Auch zum 80-jährigen Gedenken gab es für Bruno Kartheuser und seine Begleitung Begegnungen mit Vertretern aus Schorndorf. Vor dem Hintergrund der aktuellen politischen Lage in Frankreich und Europa hat Karl von Frühbuss von der Gedenkreise zukunftsweisende Impulse mitgebracht. "Die Ereignisse vom 9. Juni haben ja kein Alleinstellungsmerkmal - in Tulle natürlich schon, in Oradour-sur-Glane auch. Aber wir haben ja auch hier bei uns ähnliche Dinge erlebt. Für mich persönlich ist sehr wichtig, dass man für die nächste Generation diese Sachen lebendig hält, das Erinnern daran, und dass man den Bogen zur Gegenwart schlägt, um all die rechten Umtriebe, die wir mittlerweile in der Politik erleben, mit Vorsicht zu betrachten."
Stephan Pesch
Das Erinnern wird langfristig eine Herausforderung, weil die Zeitzeugen fehlen. Und irgendwann kommt der Punkt, da werden die Gräuel der Nazis von aktuelleren Ereignissen überschattet.
cher Bruno
merci de ta visite, de ton souvenir à notre histoire !

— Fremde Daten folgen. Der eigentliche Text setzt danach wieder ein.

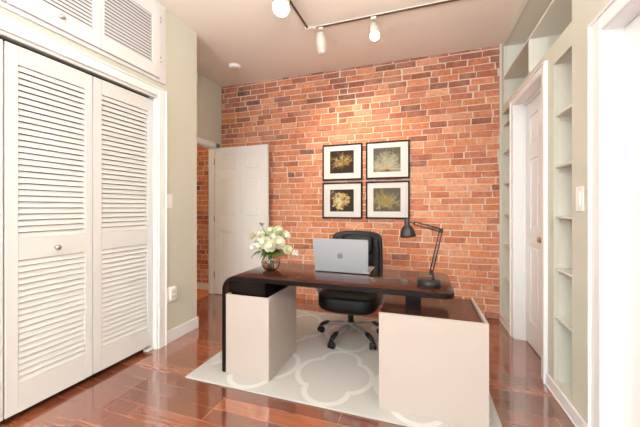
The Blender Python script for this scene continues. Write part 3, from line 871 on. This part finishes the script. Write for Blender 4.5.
def petal(m, c, dirv, up, L_, W_, cup):
    d = dirv.normalized(); u = up.normalized(); s = d.cross(u).normalized()
    g = []
    for i in range(5):
        v_ = i / 4; row = []
        for j in range(5):
            u_ = (j / 4 - .5) * 2
            wv = W_ * math.sin(min(1, v_ * .85 + .12) * PI) ** .6
            p = c + d * (L_ * math.sin(v_ * PI / 2 * (1 - .15 * cup))) + u * (L_ * cup * (1 - math.cos(v_ * PI / 2))) + s * (u_ * wv) + u * (abs(u_) ** 2 * wv * .5)
            row.append(m.bm.verts.new(p))
        g.append(row)
    for i in range(4):
        for j in range(4):
            f = m.bm.faces.new((g[i][j], g[i + 1][j], g[i + 1][j + 1], g[i][j + 1])); f.smooth = True
def flower(label, dx, dy, dz, r, kind, pm, n_leaf=1, seedn=0):
    r *= 1.22 if kind == 'rose' else 1.1; n_leaf = n_leaf * 2 if n_leaf else 0
    rnd = random.Random(seedn + 77)
    ft = thing('cut_flower', label, 'flower', vc + V((rnd.uniform(-.012, .012), rnd.uniform(-.012, .012), .012)), 0, 'cut flowers in the glass vase')
    base = V((0, 0, 0)); head = V((dx, dy, dz))
    o0 = ft.location - vc
    mid0 = V((dx * .12, dy * .12, .125)); mid = V((dx * .5, dy * .5, .125 + (dz - .125) * .6 + .012))
    foot = V((-dx * .10, -dy * .10, .004))
    MB().tube([foot, mid0 * .6 + V((0, 0, .01)), mid0, mid, head - V((0, 0, r * .3))], .0026, n=7).build('stem', 'stem', ft)
    m = MB()
    face = (V((dx, dy - .10, .07))).normalized()
    if kind == 'rose':
        m.sell(head, (r * .33, r * .33, r * .36), .9, .9, 14, 9)
        a1 = face.cross(V((0, 0, 1))).normalized(); a2 = face.cross(a1)
        for ring, (cnt, rad, cup, Ls, off) in enumerate(((4, .15, 1.9, .50, .02), (5, .4, 1.35, .68, -.08), (7, .7, .85, .85, -.25), (8, .9, .35, .9, -.42))):
            for i in range(cnt):
                a = 2 * PI * (i + ring * .5) / cnt + rnd.uniform(-.15, .15)
                d = a1 * math.cos(a) + a2 * math.sin(a)
                petal(m, head + face * (off * r) + d * (rad * r * .35), d, face, r * Ls, r * .48, cup)
    elif kind == 'puff':
        for i in range(26):
            th_ = rnd.uniform(0, 2 * PI); z = rnd.uniform(-.6, 1); q = math.sqrt(1 - z * z) if abs(z) < 1 else 0
            d = V((q * math.cos(th_), q * math.sin(th_), z))
            t2 = d.cross(V((.3, .2, 1))).normalized()
            petal(m, head + d * r * .35, (d + t2 * .3), d, r * .6, r * .28, .5)
        m.sell(head, (r * .5, r * .5, r * .5), 1, 1, 10, 7)
    else:  # seed head
        for i in range(16):
            th_ = rnd.uniform(0, 2 * PI); z = rnd.uniform(-.7, 1); q = math.sqrt(max(0, 1 - z * z))
            d = V((q * math.cos(th_), q * math.sin(th_), z)) * r * rnd.uniform(.6, 1)
            m.tube([head, head + d * .9], .0012, n=4); m.sell(head + d, (r * .2, r * .2, r * .2), 1, 1, 8, 5)
    m.build('bloom', pm, ft)
    m = MB()
    for i in range(n_leaf):
        a = math.atan2(dy, dx) + rnd.uniform(-1.2, 1.2)
        d = V((math.cos(a), math.sin(a), rnd.uniform(.5, 1.3))).normalized(); st_ = V((dx * .22, dy * .22, .135)); L_ = rnd.uniform(.11, .17); wv = .016
        s = d.cross(V((0, 0, 1))).normalized(); A = []; 
        for k in range(7):
            v_ = k / 6; p = st_ + d * (L_ * v_) + V((0, 0, -.085 * v_ * v_ * (L_ / .1)))
            ww = wv * math.sin(PI * (v_ * .9 + .08))
            A.append((m.bm.verts.new(p + s * ww), m.bm.verts.new(p + V((0, 0, -.003))), m.bm.verts.new(p - s * ww)))
        for a_, b_ in zip(A, A[1:]):
            for q in (0, 1):
                f = m.bm.faces.new((a_[q], a_[q + 1], b_[q + 1], b_[q])); f.smooth = True
    if n_leaf: m.build('leaf', 'leaf', ft)
    else: m.bm.free()
# offsets are from the vase foot, in metres
flower('large cream bloom at the front left of the bunch, just above the vase rim', -0.025, -0.06, 0.228, .036, 'rose', 'petal', 1, 1)
flower('large cream bloom lowest at the front centre of the bunch', 0.047, -0.085, 0.205, .037, 'rose', 'petal', 1, 2)
flower('large cream bloom at the front right of the bunch', 0.099, -0.05, 0.232, .037, 'rose', 'petal', 1, 3)
flower('pale green-cream bloom standing tall at the right of the bunch', 0.057, 0.02, 0.318, .030, 'rose', 'petal_green', 1, 4)
flower('pale green bloom at the upper left of the bunch', -0.073, 0.01, 0.281, .032, 'rose', 'petal_green', 1, 5)
flower('cream bloom at the top centre of the bunch', -0.01, 0.02, 0.305, .032, 'rose', 'petal_green', 1, 6)
flower('faded tan bloom at the far left of the bunch', -0.176, 0, 0.263, .027, 'rose', 'petal_tan', 1, 7)
flower('loose white bloom hanging low on the left of the bunch', -0.132, -0.03, 0.178, .028, 'puff', 'petal_white', 1, 8)
flower('small brown seed head rising above all the white flowers', -0.09, 0, 0.373, .020, 'seed', 'seed', 0, 9)
flower('small white puff on a stem out to the right, against the brick', 0.16, 0.02, 0.276, .018, 'puff', 'petal_white', 0, 10)
flower('cream-green bloom drooping at the right of the bunch', 0.165, -0.02, 0.174, .027, 'rose', 'petal_green', 1, 11)
flower('small white puff reaching furthest right over the desk', 0.228, 0, 0.141, .022, 'puff', 'petal_white', 0, 12)
flower('white bloom tucked between the tan bloom and the front left bloom', -0.12, -0.01, 0.235, .024, 'puff', 'petal_white', 1, 13)
flower('cream bloom half hidden behind the front right bloom', 0.115, 0.05, 0.285, .028, 'rose', 'petal', 2, 14)
flower('cream bloom nestled low between the two front blooms', 0.028, 0, 0.262, .030, 'rose', 'petal', 2, 15)

flower('small cream bloom at the lower left of the bunch, over the vase rim', -.078, -.05, .188, .026, 'rose', 'petal', 1, 16)
flower('small pale green bloom in the middle of the bunch behind the front blooms', -.055, .03, .245, .026, 'rose', 'petal_green', 1, 17)

# ------------------------------------------------------------------ pictures
def raster(kind, W_=64, H_=59):
    rnd = random.Random({'gold': 3, 'fan': 4, 'cream': 5, 'grass': 6}[kind])
    bgs = {'gold': (50, 34, 24), 'fan': (92, 86, 72), 'cream': (52, 38, 28), 'grass': (96, 88, 74)}
    bg = bgs[kind]
    im = [[tuple(v * rnd.uniform(.85, 1.12) for v in bg) for x in range(W_)] for y in range(H_)]
    def blob(x, y, r, c, a=.8):
        for j in range(int(y - r - 1), int(y + r + 2)):
            for i in range(int(x - r - 1), int(x + r + 2)):
                if 0 <= i < W_ and 0 <= j < H_:
                    d = math.hypot(i - x, j - y)
                    if d < r + .5:
                        k = a * min(1, r + .5 - d); im[j][i] = tuple(im[j][i][q] * (1 - k) + c[q] * k for q in range(3))
    def branch(x, y, a, L_, w_, c, curl, depth):
        n = int(L_)
        for i in range(n):
            x += math.cos(a); y += math.sin(a); a += rnd.uniform(-curl, curl)
            cc = tuple(min(255, v * rnd.uniform(.8, 1.15)) for v in c)
            blob(x, y, w_ * (1 - .4 * i / max(1, n)), cc, .85)
            if depth > 0 and rnd.random() < .11: branch(x, y, a + rnd.choice((-.7, .7)), L_ * .5, w_ * .75, c, curl * 1.3, depth - 1)
    sx_, sy_ = W_ / 56, H_ / 52
    if kind == 'gold':
        cs_ = ((150, 122, 62), (182, 156, 96), (112, 84, 40), (196, 180, 134), (132, 104, 48))
        for i in range(34):
            a = PI * (-.12 + 1.24 * i / 33)
            branch(W_ * .5 + rnd.uniform(-14, 14), H_ * .40 + rnd.uniform(-6, 6), a, rnd.uniform(14, 27), .75, rnd.choice(cs_), .38, 2)
        for i in range(16): branch(W_ * .5 + rnd.uniform(-18, 18), H_ * .5 + rnd.uniform(-9, 12), rnd.uniform(0, 2 * PI), 14, .7, rnd.choice(cs_), .5, 1)
    elif kind == 'fan':
        for i in range(160):
            a = rnd.uniform(-.25, PI + .25); q = rnd.uniform(0, 1) ** .5
            blob(W_ * .5 + math.cos(a) * q * 25 * sx_, H_ * .14 + math.sin(a) * q * 37 * sy_, rnd.uniform(1.5, 3.5), rnd.choice(((146, 138, 114), (164, 156, 130), (132, 124, 100))), .5)
        for i in range(80):
            a = -.25 + (PI + .5) * i / 79
            branch(W_ * .48, H_ * .14, a, rnd.uniform(26, 37), .5, rnd.choice(((176, 170, 146), (150, 142, 116), (190, 184, 164))), .14, 1)
        for i in range(14): blob(W_ * .45 + rnd.uniform(-9, 9), H_ * .12 + rnd.uniform(-3, 6), 2, (190, 152, 84), .6)
    elif kind == 'cream':
        for i in range(190):
            a = rnd.uniform(0, 2 * PI); q = rnd.uniform(0, 1) ** .55
            k_ = 24 if math.sin(a * 3 + 1) > -.3 else 19
            blob(W_ * .44 + math.cos(a) * q * k_, H_ * .5 + math.sin(a) * q * k_ * .95, rnd.uniform(1, 3.4), rnd.choice(((196, 170, 92), (214, 196, 136), (170, 134, 66), (220, 208, 166), (182, 152, 78), (150, 112, 52))), .65)
        for i in range(26): blob(W_ * .55 + rnd.gauss(0, 7), H_ * .38 + rnd.gauss(0, 4), 1.8, (170, 100, 48), .5)
        for i in range(30): blob(rnd.uniform(0, 16), H_ - rnd.uniform(0, 18), 1.1, (170, 166, 150), .7)
        for i in range(26): branch(W_ * .45, H_ * .45, rnd.uniform(0, 2 * PI), 21, .5, (224, 210, 166), .4, 1)
    else:
        for i in range(60):
            a = .1 + 2.7 * i / 59
            branch(W_ * .42 + rnd.uniform(-9, 9), H_ * .26 + rnd.uniform(-5, 5), a, rnd.uniform(18, 36), .55, rnd.choice(((168, 148, 82), (142, 128, 76), (186, 174, 128), (112, 98, 56), (156, 140, 90))), .13, 1)
        for i in range(30): branch(W_ * .45, H_ * .3, rnd.uniform(-.5, PI + .4), 16, .7, (150, 130, 70), .4, 1)
        for i in range(14): blob(W_ * .2 + rnd.gauss(0, 2), H_ * .2 + rnd.gauss(0, 4), 1.4, (186, 154, 108), .7)
    return im
def picture(x0, x1, z0, z1, px0, px1, pz0, pz1, kind, label):
    t = thing('framed_picture', label, 'picture', ((x0 + x1) / 2, YB - .012, (z0 + z1) / 2), 0, 'framed coral photographs on the brick wall')
    w_, h_ = (x1 - x0) / 2, (z1 - z0) / 2; b_ = .019; yb_, yf = -.0, -.026
    m = MB()
    m.box(-w_, -w_ + b_, yf, yb_, -h_, h_, bev=.002); m.box(w_ - b_, w_, yf, yb_, -h_, h_, bev=.002)
    m.box(-w_ + b_, w_ - b_, yf, yb_, h_ - b_, h_, bev=.002); m.box(-w_ + b_, w_ - b_, yf, yb_, -h_, -h_ + b_, bev=.002)
    m.build('frame', 'frame_black', t)
    cx, cz = t.location.x, t.location.z
    qx0, qx1, qz0, qz1 = px0 - cx, px1 - cx, pz0 - cz, pz1 - cz
    m = MB()
    W2, H2 = w_ - b_, h_ - b_
    m.box(-W2, qx0, yf + .010, yf + .013, -H2, H2); m.box(qx1, W2, yf + .010, yf + .013, -H2, H2)
    m.box(qx0, qx1, yf + .010, yf + .013, -H2, qz0); m.box(qx0, qx1, yf + .010, yf + .013, qz1, H2)
    m.build('mat_board', 'mat_white', t)
    im = raster(kind); Hn, Wn = len(im), len(im[0])
    vs, fs, cs = [], [], []
    y_ = yf + .0135
    for j in range(Hn + 1):
        for i in range(Wn + 1): vs.append((qx0 - .004 + (qx1 - qx0 + .008) * i / Wn, y_, qz0 - .004 + (qz1 - qz0 + .008) * j / Hn))
    for j in range(Hn):
        for i in range(Wn):
            k = j * (Wn + 1) + i; fs.append((k, k + 1, k + Wn + 2, k + Wn + 1)); cs.append(srgb(*[min(255, max(0, v)) for v in im[j][i]]))
    me = bpy.data.meshes.new('print'); me.from_pydata(vs, [], fs); ca_ = me.color_attributes.new('Col', 'FLOAT_COLOR', 'CORNER')
    for p in me.polygons:
        for li in p.loop_indices: ca_.data[li].color = cs[p.index]
    me.materials.append(M['print'])
    o = bpy.data.objects.new('print', me); COL.objects.link(o); o.parent = t
    o['label'] = 'printed photograph of coral'
picture(-1.262, -.716, 1.652, 2.133, -1.157, -.830, 1.745, 2.047, 'gold', 'black framed print of golden branching coral, upper left of the four')
picture(-.668, -.122, 1.654, 2.133, -.573, -.232, 1.742, 2.050, 'fan', 'black framed print of a large pale coral fan, upper right of the four')
picture(-1.262, -.716, 1.140, 1.622, -1.157, -.830, 1.232, 1.527, 'cream', 'black framed print of cream yellow coral, lower left of the four')
picture(-.668, -.122, 1.142, 1.622, -.573, -.232, 1.235, 1.535, 'grass', 'black framed print of feathery olive coral, lower right of the four')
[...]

ravi de t'avoir revu, l'Histoire , au moins permet les retrouvailles ;
en espérant que tu voudras bien parcourir encore les chemins de la Corrèze, de Tulle, de Naves
amitiés
Bruno Kartheuser erforscht das Geschehene akribisch und beharrlich. Artikel und Fotos berühren. Danach möchte man an dem Wissen, das in den Büchern niedergelegt ist, partizipieren und sich in sie vertiefen.